A multicloud address plan is the same plan, with explicit per-cloud sections. The principles are identical; the implementation diverges only at the cloud-specific allocation level.

The shared layer:

Corporate envelope, on-prem boundary, M&A reservations.
Per-cloud allocations, including reservations for future clouds.
The T-shirt size catalogue.
The governance ownership model and escalation path.
The enterprise IPAM as the single allocation authority.

The per-cloud layer:

Region allocations within each cloud.
Tier allocations within each region.
Cloud-native operational tooling per provider (visibility, automation, local troubleshooting — not allocation authority).
Service-specific subnet constraints per cloud.

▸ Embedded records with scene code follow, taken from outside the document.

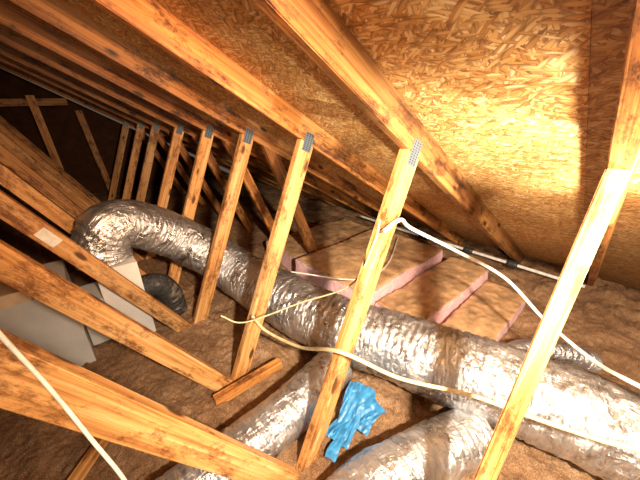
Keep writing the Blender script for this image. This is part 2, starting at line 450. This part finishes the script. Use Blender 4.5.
# ------------------------------------------------------------ blue plastic
vs=[];fs=[]
def ribbon(pts,w,seed):
    path=catmull([P(*p) for p in pts],.008); b=len(vs); n=24
    for i,c in enumerate(path):
        t=(path[min(i+1,len(path)-1)]-path[max(i-1,0)]).normalized(); sd=t.cross(Vector((0,0,1))).normalized(); nn=sd.cross(t)
        for k in range(n+1):
            a=k/n-.5; q=c+sd*a*w*S*(1+.7*noise.noise(Vector((i*.09,seed,a*2))))
            u=a*w*S*40
            q=q+nn*(.010*noise.noise(Vector((u,i*.10,seed)))+.010*abs(noise.noise(Vector((u*1.3,i*.20,seed+4)))))+nn*.006
            vs.append(q)
    for i in range(len(path)-1):
        for k in range(n):
            a=b+i*(n+1)+k; fs.append((a,a+1,a+n+2,a+n+1))
ribbon([(.62,.45,.10),(.58,.44,.095),(.53,.43,.065),(.47,.41,.045),(.43,.40,.042)],.07,1)
ribbon([(.62,.38,.065),(.59,.385,.065),(.55,.39,.055),(.51,.385,.045)],.06,2)
ribbon([(.60,.48,.10),(.57,.47,.09),(.54,.455,.07),(.50,.44,.05)],.045,3)
ribbon([(.50,.415,.05),(.45,.405,.045),(.41,.395,.042),(.38,.385,.04)],.03,6)
ribbon([(.55,.43,.07),(.51,.44,.055),(.46,.445,.045),(.42,.44,.042)],.024,8)
o=mkobj('plastic_sheet',mkmesh('plastic_sheet',vs,fs,M_BLUE,False),label='crumpled blue plastic sheeting lying between silver ducts',cat='plastic sheet')
o.modifiers.new('t','SOLIDIFY').thickness=.001

# ------------------------------------------------------------ far struts, scraps
def beam3(name,a,b,w,t,mat,label,cat):
    a=P(*a); b=P(*b); d=b-a; me=boxmesh(name,d.length,t,w,mat,.003)
    q=d.to_track_quat('X','Z'); o=mkobj(name,me,loc=(a+b)/2,label=label,cat=cat); o.rotation_euler=q.to_euler(); return o
beam3('strut',(-.03,4.3,1.18),(.02,4.3,.02),.09,.038,M_WOOD,'leaning pine strut in the dark far end','wood strut')
beam3('strut',(.34,4.6,1.05),(.44,4.6,.02),.09,.038,M_WOOD,'upright pine strut in the dark far end','wood strut')
beam3('strut',(-.5,4.37,1.10),(.25,4.37,1.13),.09,.038,M_WOOD,'horizontal pine brace in the dark far end','wood brace')
beam3('wood_scrap',(-.22,.80,.05),(-.08,.95,.05),.05,.03,M_WOOD,'small pine offcut lying on the insulation','wood scrap')
beam3('wood_scrap',(.20,.80,.045),(.47,.775,.065),.05,.045,M_WOODD,'short pine offcut leaning by the foot of a web post','wood scrap')

# ------------------------------------------------------------ lights
def light(kind,name,loc,energy,color,size=.05,**k):
    l=bpy.data.lights.new(name,kind); l.energy=energy; l.color=color
    if kind in('POINT','SPOT'): l.shadow_soft_size=size
    o=bpy.data.objects.new(name,l); col.objects.link(o); o.location=loc
    for a,b in k.items(): setattr(l,a,b)
    return o
def spot(name,p,t,en,c,ang,bl,sz=.04):
    sp=light('SPOT',name,P(*p),en,c,sz,spot_size=math.radians(ang),spot_blend=bl)
    sp.rotation_euler=(P(*t)-sp.location).to_track_quat('-Z','Y').to_euler()
spot('work_lamp',(.10,-.40,1.18),(.98,.28,.42),450,(1,.83,.63),126,1)
spot('near_fill',(.34,-.20,.80),(.80,.22,.80),105,(1,.88,.70),92,1)  # added spot that brightens the batts, posts and duct
spot('deck_torch',(.75,-.15,.60),(.82,.17,.90),80,(1,.96,.80),82,.9,.02)
spot('far_fill',(.12,-.12,1.10),(.45,3,.55),175,(1,.56,.28),54,1)  # added fill reaching the far trusses, not an actual lamp
w=bpy.data.worlds.new('World'); sc.world=w; w.use_nodes=True
w.node_tree.nodes['Background'].inputs[0].default_value=(1,.78,.58,1); w.node_tree.nodes['Background'].inputs[1].default_value=.10
light('POINT','ambient_fill',P(.0,-.7,.8),32,(1,.78,.56),.2)  # added fill lifting the overall level; no bulb hangs here

# ------------------------------------------------------------ camera
cd=bpy.data.cameras.new('camera'); cam=bpy.data.objects.new('camera',cd); col.objects.link(cam)
cd.sensor_width=36; cd.lens=16.26; cd.clip_start=.01
cam.location=P(0,0,1)
fw=Vector((.664*.918,.748*.918,-.397)); cam.rotation_euler=fw.to_track_quat('-Z','Y').to_euler()
sc.camera=cam
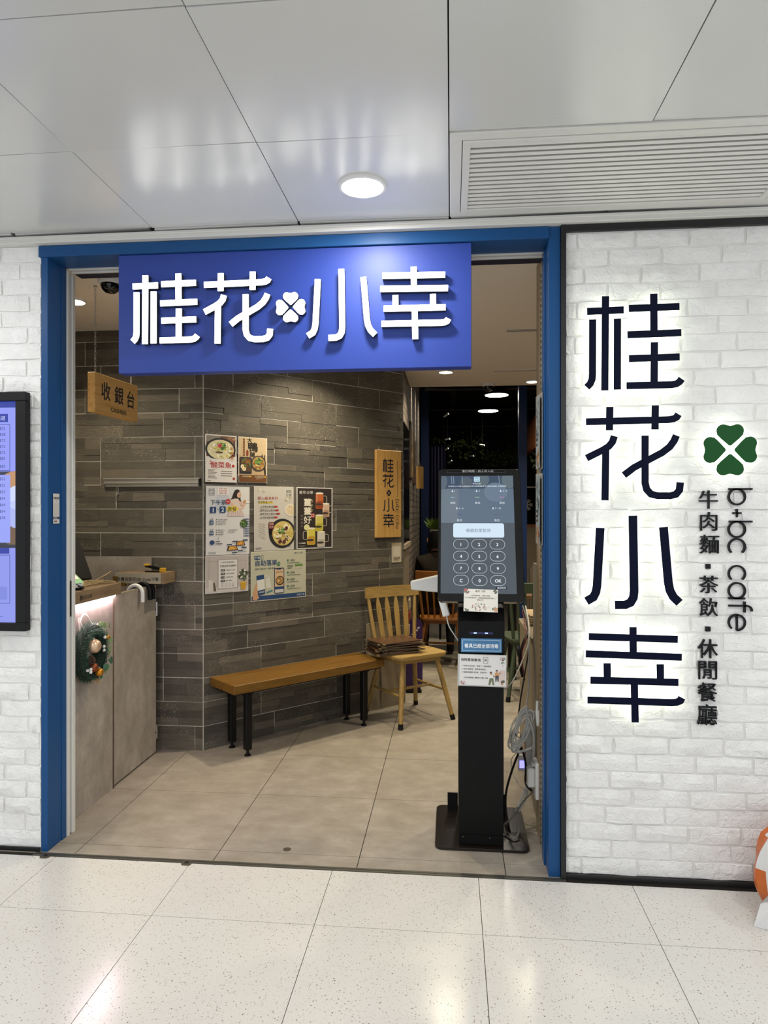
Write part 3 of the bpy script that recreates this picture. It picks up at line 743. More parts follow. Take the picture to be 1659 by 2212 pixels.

The trap: building two address plans, one per cloud, that drift. Inevitably, six months in, the two plans use overlapping ranges because nobody coordinated. The single-document model prevents this — but only if the IPAM enforcing it is also singular.

Closing checklist

One version-controlled enterprise address strategy with clear ownership and governance authority — the accountable role matters; the team label (platform team, CCoE, network architecture function) depends on organisational scale.
Maintain a centralised IPAM as the allocation authority across on-prem and all clouds. Use cloud-native tooling for operational visibility and automation within each provider; it is subordinate to the central record, not independent of it.
Reserve substantial headroom in the corporate envelope — commonly 30–50%, but calibrated to projected growth, M&A likelihood, and multi-cloud expansion plans. This is a planning heuristic, not a fixed rule.
Distinguish planning blocks from deployed workloads: reserve generously at the regional container level; allocate tightly for individual workload VNets/VCNs.
Per-cloud allocations are contiguous. Per-region allocations within each cloud are contiguous. Per-tier allocations within each region are contiguous. This is the structural discipline that makes route summarisation and future scaling possible.
Provide a standardised, business-friendly request model — T-shirt sizing or equivalent — to abstract CIDR selection from workload teams.
Account for managed services, gateways, and container platforms in subnet sizing: Azure Firewall /26, GatewaySubnet /27, Bastion /26, AKS CNI pod-IP consumption; OCI load balancer and private endpoint subnets.
Define an overlap mitigation approach before you need it. Pre-reserve M&A address space. NAT (Azure VPN Gateway, OCI DRG) buys time during overlap — treat it as a time-bounded bridge, not a permanent design.
Evaluate Private Link / Private Endpoints early — they reduce east-west routable address pressure and create a new class of IP consumers to plan for.
Document the on-prem boundary explicitly. Both sides respect it; define ownership, routing expectations, and overlap rules.
Include IPv6 readiness in the strategy. Design new internet-facing services as dual-stack-capable from the start; designate IPv6 prefixes in the plan even where deployment is deferred.
Multicloud requires one enterprise-wide strategy with provider-specific implementation patterns and centralised allocation governance — one plan that does not drift.
Name who owns the plan and the escalation path for allocation requests before you need them under pressure.